Und sie wird auch nicht gleichermaßen wirken in einer Schülerschaft mit überwiegend nichtdeutscher Herkunft. Darüber machen sich aber weder die politisch noch pädagogisch Verantwortlichen bislang viele Gedanken, wahrscheinlich sogar überhaupt keine Gedanken. Sie haben bislang nicht begriffen, dass gerade eine von massiver Einwanderung geprägte Gesellschaft wie die in der Großstadt Frankfurt unbedingt positive Angebote und Selbstbilder braucht. Prof. Schmidt-Denter: „Die Art, wie Deutsche mit Patriotismus umgehen, macht für die deutschen Jugendlichen die Entwicklung einer sozialen Identität schwieriger. Wir haben ja nicht ohne Grund speziell Jugendliche untersucht. Sie befinden sich nach entwicklungspsychologischen Gesichtspunkten in der Altersphase, in der sich die Identität formt. Wir haben dabei gesehen, dass viele Jugendliche darunter leiden, dass sie so eine unattraktive Identität zugeschoben bekommen. Sie würden lieber eine andere Nationalität haben.“
Das hat Folgen, die der Hochschullehrer so beschreibt: „Wir haben die Frage gestellt: Wenn es die Möglichkeiten einer ‚Wiedergeburt‘ gäbe – möchten Sie das wieder Deutsche/r sein oder lieber etwas anderes. Da sagen rund 70 Prozent, sie würden lieber als jemand anderes geboren werden. Von den jugendlichen Migranten möchten 84 Prozent nicht als Deutsche geboren werden.“
Die geradezu erschütternden Ergebnisse der Kölner Studie lassen zwei Schlüsse zu: Erstens gibt es ein zu schwaches, in Krisen potentiell gefährlich schwaches Selbstwertgefühl der Deutschen. Zweitens sind die Voraussetzungen für erfolgreiche Integration umso schlechter, je weniger gebürtige Deutsche über ein positives Selbstwertgefühl verfügen. Denn wer mag sich schon gern in ein völlig verunsichertes Volk integrieren?
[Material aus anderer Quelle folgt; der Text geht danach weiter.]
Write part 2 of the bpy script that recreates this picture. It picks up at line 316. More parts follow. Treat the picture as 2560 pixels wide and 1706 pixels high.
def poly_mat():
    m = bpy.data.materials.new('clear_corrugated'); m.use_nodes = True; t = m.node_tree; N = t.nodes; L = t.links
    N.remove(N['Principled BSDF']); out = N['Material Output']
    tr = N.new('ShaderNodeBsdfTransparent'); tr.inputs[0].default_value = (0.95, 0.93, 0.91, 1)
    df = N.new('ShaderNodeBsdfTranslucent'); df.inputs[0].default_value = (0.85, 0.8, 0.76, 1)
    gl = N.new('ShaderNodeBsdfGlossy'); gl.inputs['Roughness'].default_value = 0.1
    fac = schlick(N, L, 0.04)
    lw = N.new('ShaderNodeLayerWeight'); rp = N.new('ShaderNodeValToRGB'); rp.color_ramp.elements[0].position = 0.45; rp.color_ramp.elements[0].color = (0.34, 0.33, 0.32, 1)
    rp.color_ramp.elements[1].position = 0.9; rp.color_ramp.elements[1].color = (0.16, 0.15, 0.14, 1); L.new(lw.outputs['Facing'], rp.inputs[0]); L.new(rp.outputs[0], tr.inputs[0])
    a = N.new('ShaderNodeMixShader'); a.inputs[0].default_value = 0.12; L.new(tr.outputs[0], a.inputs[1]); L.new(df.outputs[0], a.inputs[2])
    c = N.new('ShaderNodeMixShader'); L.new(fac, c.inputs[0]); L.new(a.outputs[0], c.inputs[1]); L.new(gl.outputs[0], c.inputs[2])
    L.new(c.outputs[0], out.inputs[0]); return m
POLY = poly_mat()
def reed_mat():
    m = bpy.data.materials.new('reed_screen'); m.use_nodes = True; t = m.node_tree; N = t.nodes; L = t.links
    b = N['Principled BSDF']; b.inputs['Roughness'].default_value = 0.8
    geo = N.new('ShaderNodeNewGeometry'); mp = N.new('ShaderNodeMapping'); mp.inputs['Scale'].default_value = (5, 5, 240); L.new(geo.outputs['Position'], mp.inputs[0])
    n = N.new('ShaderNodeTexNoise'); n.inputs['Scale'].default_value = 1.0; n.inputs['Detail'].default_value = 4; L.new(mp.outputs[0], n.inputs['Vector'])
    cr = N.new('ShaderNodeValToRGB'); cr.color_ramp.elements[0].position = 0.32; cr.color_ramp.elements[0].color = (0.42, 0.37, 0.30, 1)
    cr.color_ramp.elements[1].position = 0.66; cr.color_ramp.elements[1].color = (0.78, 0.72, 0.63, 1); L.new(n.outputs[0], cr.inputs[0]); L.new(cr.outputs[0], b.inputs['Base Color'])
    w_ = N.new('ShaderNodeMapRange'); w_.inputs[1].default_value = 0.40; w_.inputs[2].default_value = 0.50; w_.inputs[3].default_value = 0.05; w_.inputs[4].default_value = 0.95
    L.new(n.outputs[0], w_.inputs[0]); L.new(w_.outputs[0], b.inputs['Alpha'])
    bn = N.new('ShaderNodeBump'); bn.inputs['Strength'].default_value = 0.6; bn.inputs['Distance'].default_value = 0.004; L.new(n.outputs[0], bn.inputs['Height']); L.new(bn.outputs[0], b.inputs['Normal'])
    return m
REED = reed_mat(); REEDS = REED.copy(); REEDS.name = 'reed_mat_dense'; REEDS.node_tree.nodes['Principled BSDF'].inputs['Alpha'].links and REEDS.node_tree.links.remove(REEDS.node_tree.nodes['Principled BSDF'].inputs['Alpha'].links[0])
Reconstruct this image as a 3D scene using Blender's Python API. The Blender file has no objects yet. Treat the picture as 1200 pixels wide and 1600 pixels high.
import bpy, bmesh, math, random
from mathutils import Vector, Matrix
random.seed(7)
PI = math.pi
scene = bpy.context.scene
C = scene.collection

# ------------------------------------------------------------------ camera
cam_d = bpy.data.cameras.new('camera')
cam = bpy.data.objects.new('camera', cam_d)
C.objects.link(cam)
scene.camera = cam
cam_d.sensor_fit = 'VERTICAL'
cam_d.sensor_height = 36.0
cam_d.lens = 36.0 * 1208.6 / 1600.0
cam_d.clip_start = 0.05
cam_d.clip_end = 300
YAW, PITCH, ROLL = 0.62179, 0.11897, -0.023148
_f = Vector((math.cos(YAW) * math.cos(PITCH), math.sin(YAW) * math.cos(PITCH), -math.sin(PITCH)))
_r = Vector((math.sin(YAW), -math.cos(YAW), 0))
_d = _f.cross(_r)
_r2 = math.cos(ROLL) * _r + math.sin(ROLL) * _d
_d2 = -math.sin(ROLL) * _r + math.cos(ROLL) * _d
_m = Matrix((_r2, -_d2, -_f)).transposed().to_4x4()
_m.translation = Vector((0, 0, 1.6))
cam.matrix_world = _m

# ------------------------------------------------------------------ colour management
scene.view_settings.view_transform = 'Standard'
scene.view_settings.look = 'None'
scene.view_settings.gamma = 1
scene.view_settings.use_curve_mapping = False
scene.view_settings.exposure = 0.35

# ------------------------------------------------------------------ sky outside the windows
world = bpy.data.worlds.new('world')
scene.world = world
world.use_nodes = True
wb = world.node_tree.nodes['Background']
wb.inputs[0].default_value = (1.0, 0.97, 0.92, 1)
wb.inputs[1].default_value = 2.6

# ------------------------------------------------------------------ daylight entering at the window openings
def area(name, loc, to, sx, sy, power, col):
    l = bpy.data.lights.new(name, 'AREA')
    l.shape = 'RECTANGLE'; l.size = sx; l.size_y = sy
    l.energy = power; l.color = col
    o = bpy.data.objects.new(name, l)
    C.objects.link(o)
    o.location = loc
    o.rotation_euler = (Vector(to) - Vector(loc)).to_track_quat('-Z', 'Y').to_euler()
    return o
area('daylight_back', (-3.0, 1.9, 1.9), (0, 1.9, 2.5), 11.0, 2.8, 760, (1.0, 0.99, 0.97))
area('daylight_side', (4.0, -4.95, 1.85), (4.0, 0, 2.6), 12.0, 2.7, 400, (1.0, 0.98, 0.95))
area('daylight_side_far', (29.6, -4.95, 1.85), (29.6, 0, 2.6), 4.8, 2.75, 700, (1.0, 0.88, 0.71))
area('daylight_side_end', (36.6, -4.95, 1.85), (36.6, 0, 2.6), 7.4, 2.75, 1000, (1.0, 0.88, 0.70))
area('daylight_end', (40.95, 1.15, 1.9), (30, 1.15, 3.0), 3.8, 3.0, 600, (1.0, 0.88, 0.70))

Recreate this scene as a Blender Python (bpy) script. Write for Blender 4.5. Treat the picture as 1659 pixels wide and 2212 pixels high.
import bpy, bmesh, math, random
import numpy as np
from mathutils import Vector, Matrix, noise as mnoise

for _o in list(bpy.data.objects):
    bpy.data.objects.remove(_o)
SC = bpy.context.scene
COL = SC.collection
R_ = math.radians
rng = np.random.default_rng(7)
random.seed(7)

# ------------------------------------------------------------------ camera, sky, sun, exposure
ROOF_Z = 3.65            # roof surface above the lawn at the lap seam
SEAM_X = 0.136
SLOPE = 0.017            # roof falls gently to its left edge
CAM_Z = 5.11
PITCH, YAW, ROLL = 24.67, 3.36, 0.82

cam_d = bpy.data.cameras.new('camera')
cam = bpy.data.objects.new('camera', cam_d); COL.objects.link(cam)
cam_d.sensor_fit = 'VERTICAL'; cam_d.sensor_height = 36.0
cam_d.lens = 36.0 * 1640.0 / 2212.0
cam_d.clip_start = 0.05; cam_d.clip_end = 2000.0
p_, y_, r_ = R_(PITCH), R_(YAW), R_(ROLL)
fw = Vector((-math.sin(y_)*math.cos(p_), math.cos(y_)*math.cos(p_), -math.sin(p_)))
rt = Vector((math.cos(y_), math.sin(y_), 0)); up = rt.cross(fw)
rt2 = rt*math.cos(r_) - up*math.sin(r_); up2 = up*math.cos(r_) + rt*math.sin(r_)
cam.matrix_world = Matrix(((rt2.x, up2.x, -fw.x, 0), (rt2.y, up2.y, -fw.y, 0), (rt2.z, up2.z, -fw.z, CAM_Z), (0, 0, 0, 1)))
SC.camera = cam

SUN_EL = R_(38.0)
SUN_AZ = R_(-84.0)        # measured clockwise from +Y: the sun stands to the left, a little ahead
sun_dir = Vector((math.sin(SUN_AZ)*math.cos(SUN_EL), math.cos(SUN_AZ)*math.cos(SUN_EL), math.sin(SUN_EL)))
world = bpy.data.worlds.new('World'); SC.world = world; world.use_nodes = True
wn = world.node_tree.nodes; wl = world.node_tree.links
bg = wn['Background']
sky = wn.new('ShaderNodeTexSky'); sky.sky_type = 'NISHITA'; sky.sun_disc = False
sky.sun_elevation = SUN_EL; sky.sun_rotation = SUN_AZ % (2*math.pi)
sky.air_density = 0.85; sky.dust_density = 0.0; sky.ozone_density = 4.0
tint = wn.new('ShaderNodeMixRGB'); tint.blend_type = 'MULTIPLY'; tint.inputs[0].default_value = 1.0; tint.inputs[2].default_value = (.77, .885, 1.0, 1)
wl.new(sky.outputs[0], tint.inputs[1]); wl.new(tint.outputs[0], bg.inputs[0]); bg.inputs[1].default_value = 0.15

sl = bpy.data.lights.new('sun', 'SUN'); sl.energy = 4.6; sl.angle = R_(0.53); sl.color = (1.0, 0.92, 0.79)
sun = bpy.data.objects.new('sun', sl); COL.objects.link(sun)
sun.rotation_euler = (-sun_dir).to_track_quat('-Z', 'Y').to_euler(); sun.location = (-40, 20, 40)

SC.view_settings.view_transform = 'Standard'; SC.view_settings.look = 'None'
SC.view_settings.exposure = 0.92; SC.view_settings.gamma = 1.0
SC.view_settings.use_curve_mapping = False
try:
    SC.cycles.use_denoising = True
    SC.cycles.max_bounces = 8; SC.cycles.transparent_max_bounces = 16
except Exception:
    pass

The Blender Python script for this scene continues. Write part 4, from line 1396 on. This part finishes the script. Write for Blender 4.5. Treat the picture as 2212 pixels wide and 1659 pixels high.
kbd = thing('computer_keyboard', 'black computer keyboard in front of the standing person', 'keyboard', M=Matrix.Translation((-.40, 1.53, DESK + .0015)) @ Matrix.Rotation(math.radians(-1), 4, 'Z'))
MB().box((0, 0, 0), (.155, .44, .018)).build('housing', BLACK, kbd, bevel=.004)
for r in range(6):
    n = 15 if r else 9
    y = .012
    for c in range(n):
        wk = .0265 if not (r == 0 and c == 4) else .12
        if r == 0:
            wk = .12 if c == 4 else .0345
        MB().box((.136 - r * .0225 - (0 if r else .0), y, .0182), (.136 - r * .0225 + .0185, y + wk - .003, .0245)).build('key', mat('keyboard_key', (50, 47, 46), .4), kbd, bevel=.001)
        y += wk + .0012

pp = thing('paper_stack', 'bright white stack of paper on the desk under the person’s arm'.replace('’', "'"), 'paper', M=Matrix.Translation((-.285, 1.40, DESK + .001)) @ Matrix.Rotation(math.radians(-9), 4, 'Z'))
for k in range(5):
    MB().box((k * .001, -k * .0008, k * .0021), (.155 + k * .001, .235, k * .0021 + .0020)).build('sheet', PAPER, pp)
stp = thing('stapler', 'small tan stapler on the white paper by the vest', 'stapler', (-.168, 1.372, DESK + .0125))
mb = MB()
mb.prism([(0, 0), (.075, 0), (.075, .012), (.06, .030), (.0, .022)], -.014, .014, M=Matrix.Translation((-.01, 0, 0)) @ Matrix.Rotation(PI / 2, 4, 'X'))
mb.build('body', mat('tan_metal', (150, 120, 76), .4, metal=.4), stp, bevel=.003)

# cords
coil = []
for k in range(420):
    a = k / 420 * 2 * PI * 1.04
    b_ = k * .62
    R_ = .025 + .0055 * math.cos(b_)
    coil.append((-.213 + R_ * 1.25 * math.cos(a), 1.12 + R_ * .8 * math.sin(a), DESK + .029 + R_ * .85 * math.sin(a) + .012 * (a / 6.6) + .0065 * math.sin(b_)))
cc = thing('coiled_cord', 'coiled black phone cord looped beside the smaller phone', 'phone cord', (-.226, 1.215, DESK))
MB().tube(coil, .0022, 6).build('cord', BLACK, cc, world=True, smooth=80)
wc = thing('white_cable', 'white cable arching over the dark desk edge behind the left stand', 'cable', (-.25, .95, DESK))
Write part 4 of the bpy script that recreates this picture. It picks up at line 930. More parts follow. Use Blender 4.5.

Was aber im konkreten Zusammenhang mit der neuen Frankfurter Gedenkstätte nicht weniger wichtig ist: Erzwungene Erinnerung – und sei diese mit den besten Absichten erzwungen -, führt nicht zu mehr Erinnerungswillen, sondern nur zu noch mehr Identitätsschwäche. Es bedarf keines Psychologiestudiums um zu wissen, wie schnell das bei Individuen oder Kollektiven in Aggression umschlagen kann.
Wer zur Erinnerung verpflichtet wird, könnte nicht nur den hassen, der das verlangt, sondern auch jene, um derentwillen er sich erinnern soll. Gedenkstätten wie die in der EZB sind Orte, die den Opfern der nationalsozialistischen Verbrechen gewidmet sind. Es sind aber keine Orte der Erinnerungspflicht, sondern des Erinnerungswillens. Auch darüber muss bei der Verabschiedung der Vorlage des Magistrats geredet werden.